就活応援、学生目線で新事業 最終面接不採用者を他企業に仲介

2021/03/30 05:30

他社で最終面接に残った学生を採用できるサービスを始めた久保駿貴さん=明石市相生町2

 「今後のご活躍をお祈りします」で締めくくられるのにちなみ「お祈りメール」と呼ばれる不採用通知。これに着目した新たな就活生応援サービスを学生起業家の久保駿貴さん(23)=兵庫県明石市=が始めた。企業に対し、言葉でお祈りするだけでなく、最終面接までこぎ着けながらあと一歩及ばなかった学生を推薦し、就活を後押しする力になってほしい-との学生目線の発想から新サービスは生まれた。(長尾亮太)

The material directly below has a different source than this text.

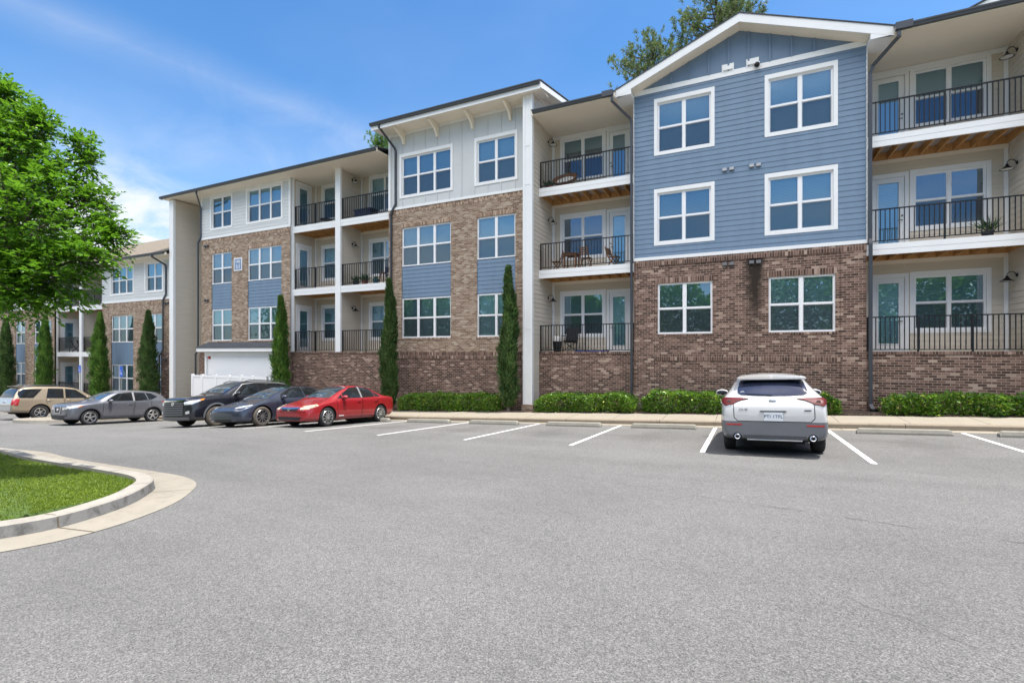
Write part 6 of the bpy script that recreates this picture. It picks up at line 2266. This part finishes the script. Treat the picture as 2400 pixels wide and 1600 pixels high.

 久保さんが立ち上げたベンチャー企業「ABABA(アババ)」のサービスの手順はこうだ。学生に不採用を告げるお祈りメールの中で、企業は「最終面接まで頑張ってくれた優秀な学生として推薦したい」などとアババへの登録を促す。一方でこのように集まった人材に対し、これから採用を考えている他の企業が個別に自社の選考を受けるように勧める。採用人数に応じて企業から支払われる料金がアババの収益となる。
 人材のたまり場には、選考をくぐり抜けた学生ばかりが集まるため、採用したい企業にとっては手間暇をかけずに適材を見つけやすいのが利点だ。
 久保さんは大学で気象学を学ぶ一方、起業を模索してきた。それまで志望企業への思い入れを熱く語っていた友人が、お祈りメールが届くなり「この企業の商品は買わない」と嫌悪感を抱く様を目の当たりにして事業モデルを思い付いた。この就活生応援サービスでは、不採用を告げた企業にとっても、学生が抱く企業イメージを悪化させるリスクを避けられるメリットがあるという。
 久保さんは昨年10月に友人らとアババを設立し、同11月からサービスの提供を始めた。この事業モデルは今年2月、学生向けの事業コンテストで最優秀となる経済産業大臣賞を受賞。既に企業約90社、学生約千人が登録しているという。
 久保さんは「これまでの就活は、セーブできないロールプレーイングゲーム(RPG)のようなもの。クリア寸前でも、負けたらまた一からになる」と指摘。「新サービスにより、それまでの頑張りが評価してもらえるような就活にしたい」と力を込める。

【お祈りメール】選考を受けた学生に対し、企業が不採用を告げるために送るメールのこと。「今後のご活躍をお祈り申し上げます」などの文言で結ばれることが多いことにちなむ。就活生の間では、不採用となったこと自体を「祈られた」「お祈りされた」とも表現する。